Four ways Reaching the Unreached project empowered women and girls through ODL
27 January 2018

GIRLS Inspire – Reaching the Unreached (RtU) project was launched to reach women and girls who are prevented from attending school by barriers such as early marriage, cultural norms and distance from schools in remote and disadvantaged communities of BangladeshIndia and Pakistan. Since 2016, the project provided education and training in market-demanded skills and connected more women and girls to sustainable livelihood opportunities. The project recently concluded a baseline-endline study which revealed some of the impact that it had had on these women and girls. How did the project achieve its mandate?

Firstly, understanding the barriers to women’s and girls’ education was key to the effective coordination of the project. The project targeted communities and villages where women and girls had low rates of economic participation. The project’s baseline study found that many of the participants dropped out of school for various reasons. 94 per cent of respondents reported having attended some primary school, 64 per cent reported having attended some secondary school and 7 per cent reported never having attended any school at all. Cultural and socio-economic reasons create barriers to women and girls’ education. The RtU baseline-endline study showed that the top three reasons women and girls drop out of school are poverty, child marriage and being prohibited by their families from attending school. Therefore, knowing and understanding the barriers women and girls face was crucial in delivering affordable training in supportive learning environments.

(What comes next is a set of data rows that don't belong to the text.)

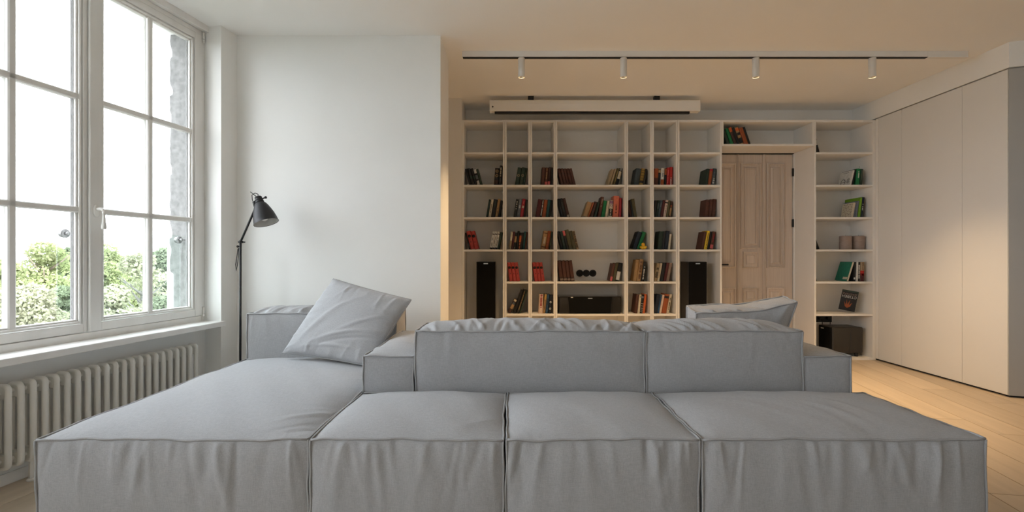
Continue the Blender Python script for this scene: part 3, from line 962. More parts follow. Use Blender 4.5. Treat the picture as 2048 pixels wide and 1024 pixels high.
m.tube([k0 - sidev * 0.02, k0 - sidev * 0.036 + Vector((0, 0, -0.006)), top], [0.008, 0.014, 0.009], 10)
m.build('head_joint', M_LAMP, lamp)
MB().ball(apx + ax * 0.125, 0.030, 16, 10).build('bulb', mat('bulb_glass', (0.8, 0.8, 0.78), 0.2), lamp)
m = MB()
b0 = apx - ax * 0.03
loop = [b0 + Vector((0.0, 0, 0)), b0 + Vector((0.0, 0, 0.018)), b0 + Vector((-0.022, 0, 0.026)), b0 + Vector((-0.044, 0, 0.012)), b0 + Vector((-0.042, 0, -0.02)), b0 + Vector((-0.028, 0, -0.055)), b0 + Vector((-0.02, 0.005, -0.075))]
m.tube(loop, 0.0028, 8)
m.tube([b0 + Vector((-0.055, 0, 0.035)), b0 + Vector((-0.012, 0, 0.0))], 0.0028, 8)
m.build('cord', M_LAMP, lamp)
m = MB(); c_ = lp(475.5, 493)
m.ball(c_, 0.009, 10, 8); m.tube([c_, c_ + Vector((0.018, 0, 0))], 0.004, 8)
m.tube([lp(476, 497), lp(473.5, 515), lp(471.5, 529), lp(472.5, 541), lp(475, 530), lp(477, 512), lp(477.5, 496)], 0.003, 8)
m.build('cord_loop', M_LAMP, lamp)

# ------------------------------------------------------------------ track light on the ceiling
SY = 3.96
tr = thing('track_rail', 'long white ceiling track with power feed above the far side of the sofa', 'track', (1.68, SY, CEIL))
xa, xb = (924 - 1024) * SY / F, (1937 - 1024) * SY / F
xm = (1856 - 1024) * SY / F
MB().bbox(xa, xm, SY, SY + 0.036, CEIL - 0.046, CEIL, 0.001).build('rail', M_WHITE, tr)
MB().bbox(xa + 0.006, xm, SY + 0.004, SY + 0.032, CEIL - 0.053, CEIL - 0.0465, 0.001).build('channel', M_BLACK, tr)
MB().bbox(xm, xb, SY - 0.001, SY + 0.037, CEIL - 0.052, CEIL, 0.001).build('feed_box', M_WHITE, tr)
M_TUBE = mat('spot_white', (0.72, 0.71, 0.68), 0.45)
M_REFL = mat('spot_reflector', (0.75, 0.66, 0.50), 0.25, metal=1.0)
M_LED = emit('spot_led', (1.0, 0.72, 0.42), 20.0)
tilts = [(0.0, 0.0), (0.02, 0.0), (0.04, 0.0), (0.05, 0.0)]
words = ['first ceiling track spotlight, nearest the wall block', 'second ceiling track spotlight from the wall block', 'third ceiling track spotlight, nearest the door', 'fourth ceiling track spotlight, nearest the wardrobe']
for i, x in enumerate((1043, 1247, 1511.5, 1744.5)):
    X = (x - 1024) * (SY + 0.018) / F
    zt_ = CEIL - 0.053
    s = thing('track_spotlight', 'white cylinder ' + words[i], 'spotlight', (X, SY + 0.018, zt_), group='spotlights on the ceiling track', world=False)
    r0 = 0.0275
    MB().lathe([(0.0001, 0), (0.0265, 0), (r0, -0.001), (r0, -0.010), (r0 - 0.0012, -0.011), (r0, -0.012), (r0, -0.158), (r0 - 0.002, -0.160), (r0 - 0.003, -0.158), (r0 - 0.003, -0.13)], 28).build('housing', M_TUBE, s, at=(0, 0, 0))
    MB().lathe([(r0 - 0.003, -0.156), (0.014, -0.138)], 24).build('reflector', M_REFL, s, at=(0, 0, 0))
    MB().lathe([(0.014, -0.139), (0.0001, -0.139)], 20).build('lens', M_LED, s, at=(0, 0, 0))
    MB().bbox(-0.018, 0.018, -0.014, 0.014, 0.0, 0.010, 0.001).build('track_adapter', M_WHITE, s, at=(0, 0, 0))
    l = bpy.data.lights.new('spot_lamp', 'SPOT'); l.energy = SPOT_W; l.color = SPOT_COL
    l.spot_size = math.radians(86); l.spot_blend = 1.0; l.shadow_soft_size = 0.02
    lo = bpy.data.objects.new('spot_lamp', l); C.objects.link(lo); lo.parent = s
    lo.location = (0, 0, -0.166)

# ------------------------------------------------------------------ projection screen case
PY = 5.03; sS = F / PY
px_ = lambda x: (x - 1024) / sS
pz_ = lambda y: H + (515 - y) / sS
scr = thing('projection_screen', 'rolled-up white projection screen case hung under the ceiling above the bookcase', 'screen', (px_(1190), PY, pz_(222)))
prof = [(0.0, 0.006), (0.004, 0.0), (0.085, 0.0), (0.092, 0.01), (0.092, 0.112), (0.08, 0.12), (0.02, 0.12), (0.004, 0.105), (0.0, 0.07)]
zb = pz_(221.5); xa, xb = px_(982), px_(1398)
vs = [(x, PY + a, zb + b) for x in (xa, xb) for a, b in prof]
n = len(prof)
MB().add(vs, [tuple(range(n)), tuple(reversed(range(n, 2 * n)))] + [(i, n + i, n + (i + 1) % n, (i + 1) % n) for i in range(n)]).build('case', M_WHITE, scr, fix=True)
for xx in (xa, xb):
    s_ = -1 if xx == xa else 1
    vs = [(x, PY - 0.003 + a * 1.05, zb - 0.002 + b * 1.03) for x in (xx, xx + s_ * 0.014) for a, b in prof]
    MB().add(vs, [tuple(range(n)), tuple(reversed(range(n, 2 * n)))] + [(i, n + i, n + (i + 1) % n, (i + 1) % n) for i in range(n)]).build('end_cap', M_WHITE, scr, fix=True)
MB().tube([(px_(985.5), PY - 0.0055, pz_(213.5)), (px_(985.5), PY + 0.004, pz_(213.5))], 0.0085, 12).build('key_hole', M_BLACK, scr)
MB().bbox(px_(989), px_(1381), PY + 0.02, PY + 0.05, pz_(226), zb + 0.001, 0.002).build('weight_bar', M_BLACK, scr)
for x in (1062, 1316):
    m = MB(); X = px_(x)
    m.bbox(X - 0.03, X + 0.03, PY + 0.03, PY + 0.075, zb + 0.118, CEIL, 0.002)
    m.build('ceiling_bracket', M_BLACK, scr)
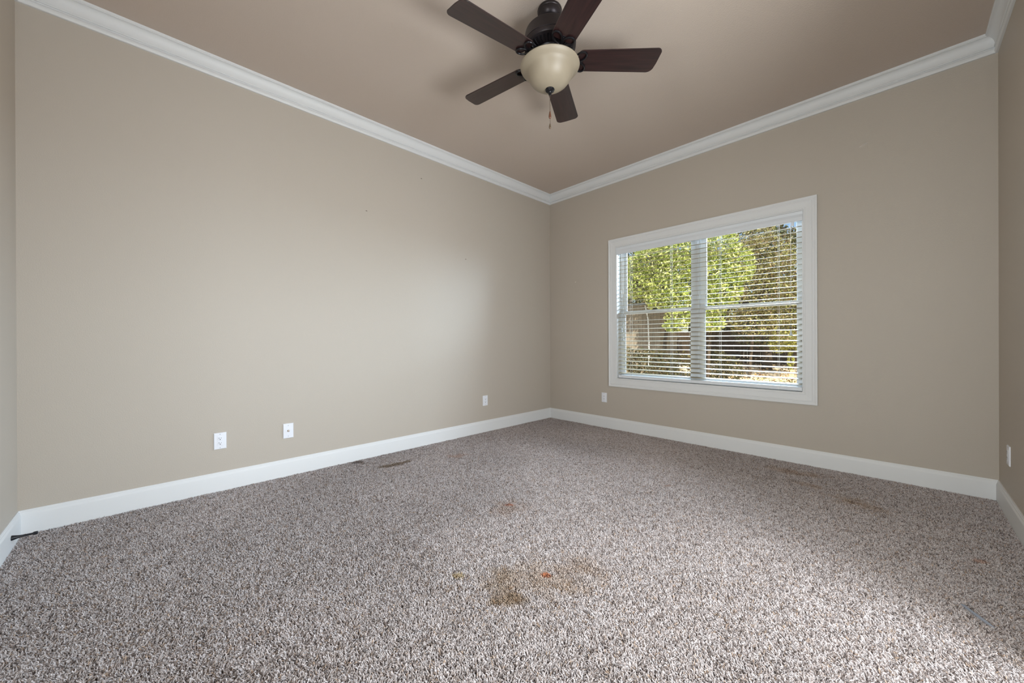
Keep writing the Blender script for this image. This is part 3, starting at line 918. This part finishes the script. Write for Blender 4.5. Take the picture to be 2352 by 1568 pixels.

Secondly, the growing support for women’s and girls’ education in some communities in these three countries has been one of the pillars of successful empowerment projects. However, women and girls cannot receive education if they are not permitted or supported by their larger community. The RtU project conducted 120 community advocacy events reaching at least 54,287 community members in support of women and girls’ education. As a result, the project saw a transformation in community members’ support. At baseline, only 33.7 per cent of the community members surveyed rated the community’s support for women’s and girls’ education as good to very good. At endline, the respondents overwhelmingly rated their community’s support as good or very good at 97.9 per cent.

The significance of building confidence in women and girls for decision making cannot be overemphasised.  To be able to make one’s own decision breeds confidence and contributes to empowerment. To boost the morale of these learners, life skills training was taken by every woman and girl who registered in the RtU project, with modules on health and hygiene, financial literacy and entrepreneurship, social rights awareness, and employment opportunities and linkages being offered. The training had a huge impact on their perceptions of confidence. In fact, only 19 per cent of the women and girls in the survey expressed ability to make decisions about their health to be good or very good at baseline. At endline, this had risen to 98 per cent. Women and girls felt more confident to make decisions because of the programme. Moreover, at baseline only 23 per cent of the respondents thought that they had the capacity to participate in and impact family decision making. At endline, when asked what impact the training had had on their ability to do so, 41 per cent reported some impact, and 55 per cent reported a significant impact.

Lastly, the project connected learners to economic opportunities so that they would be better able to provide for themselves and their families. These learners were exposed to income generating opportunities as well as access to banking to foster economic independence. The women and girls also expressed a difference. At baseline, when asked if they currently had the skills or capacity to find employment, 90.2 per cent of the respondents said they did not. At the endline, this trend had reversed, with 82.1 per cent of the respon­dents saying that the training had provided them with the skills or capacity they needed to find employment.

Thanks to a grant from the Government of Australia, the RtU project provided education opportunities to women and girls in Bangladesh, India and Pakistan. The project mobilised the power of open and distance learning (ODL) to provide secondary schooling and skills training to women and girls who are prevented from attending schools by barriers such as early marriage, cultural norms and distance from schools.